Awkward or Awesome and What Your Hand Gestures Say When You’re Giving a Speech
发布时间:2018年10月10日
发布人:nanyuzi  

Awkward or Awesome and What Your Hand Gestures Say When You’re Giving a Speech

 

Sabina Nawaz

 

It’s the day of the annual meeting and your team is present from five locations across the U.S. to hear you speak. You’ve spent months preparing: seeking feedback, fine-tuning your presentation, and preparing delivery.

 

They applaud when you stand up. They laugh appreciatively when you deliver your opening. You feel you’ve got this in the bag.

 

Suddenly, you realize you have no idea what to do with your hands. You become increasingly aware of them.

 

First, you shove them in your pockets, but that doesn’t quite feel right. Then you hold them in front of you in the fig leaf position. Ouch, not so great either.

 

Maybe your hands would be better out of sight behind your back? Now you look like a drill sergeant. Your well-rehearsed speech is rapidly draining from your brain and out your fingertips.

 

You’re not alone. Most of the executives I coach spend a lot of time preparing what they’ll say, but fail to fully engage their audience because they haven’t figured out what to do with their hands.

 

In some cases, they realize it and look awkward at best. In other cases, they’re unaware that their hands tell one story and their mouth another. It’s not until we review the presentation together that they see how they lost their audience.

 

Here Are Three Strategies for Making Great Use of Your Hands to Land Your Message:

 

Give Your Hands a Place

 

Place your hands by your sides. If you’re like most people, this will feel awkward to you at first. But to your audience you’ll look more at ease, confident, and open to engaging with them.

 

To distract yourself and become more comfortable, Communication Power President, Richard Klees, suggests that you lightly and subtly touch your index finger to your thumb. This allows you to physically connect with yourself and perhaps soothe you–or at least gives you something to do while keeping your mind off your hands.

 

Watch how Isaac Lidsky, CEO of ODC Construction, uses his hands in the first few minutes of his TED talk.

 

Give Your Hands a Purpose

 

While keeping your hands by your sides is better than many other placements, if you only do this, you risk imitating a tin soldier. Impactful communicators use their hands at well-timed moments to underscore the meanings of the words they’re using.

 

What’s the most important word in the paragraph? What gesture can you use to further cement its meaning with your audience? Your gestures are more noticeable when you make them large.

 

I often coach people to “air out their armpits” when they gesture.
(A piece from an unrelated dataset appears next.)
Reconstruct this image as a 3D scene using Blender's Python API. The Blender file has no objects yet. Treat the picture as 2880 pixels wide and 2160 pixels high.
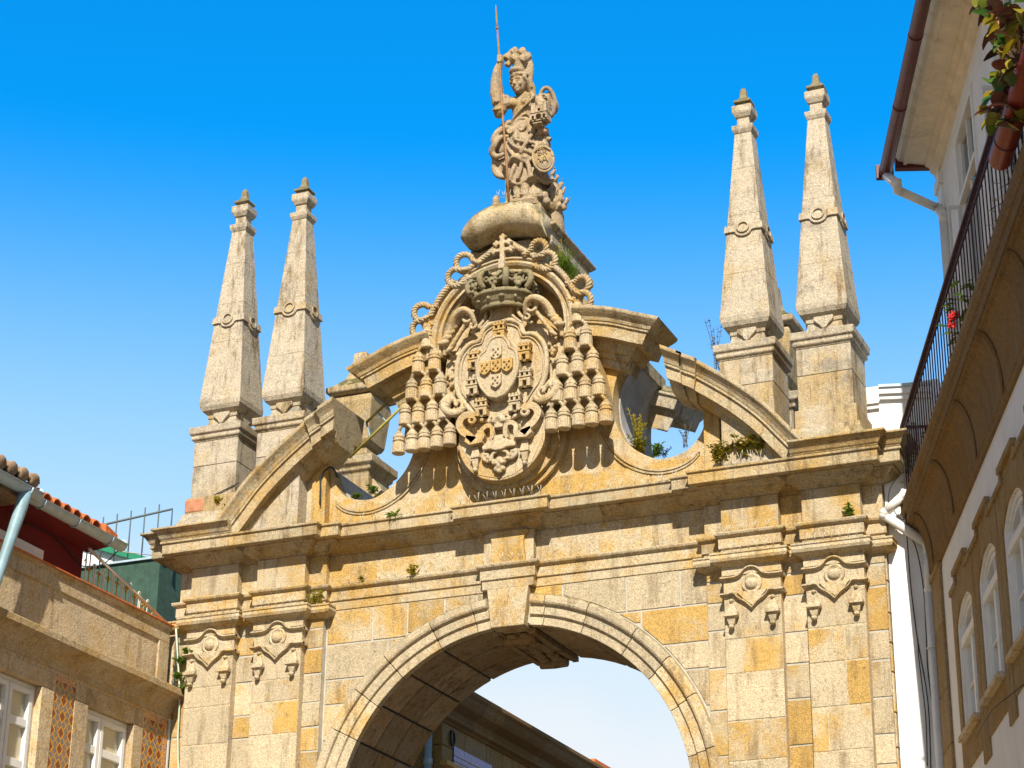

In other words, make your gestures large and noticeable by allowing your arms to move further away from your torso.

 

Here’s Darren Tay, the first-place winner of the 2016 World Championship of Public Speaking, airing out his armpits to a great audience reception.

 

Give Your Hands Power

 

Using an open palm facing outward towards the audience significantly increases the possibility that your audience will follow your lead.

 

In his TEDx talk, Body Language: The Power Is in the Palm of Your Hands, honorary professor of psychology at the Free International University of Moldova Alan Pease describes how you can immediately increase your power of influence by doing this.

 

If our eyes are the windows to our soul, our hands are our connection to others. For every hour you spend preparing what you’ll say, spend a minute practicing what you’ll do with your hands.

 

When your hands fly in formation with your words, your audience will follow and give you a bigger hand when you conclude.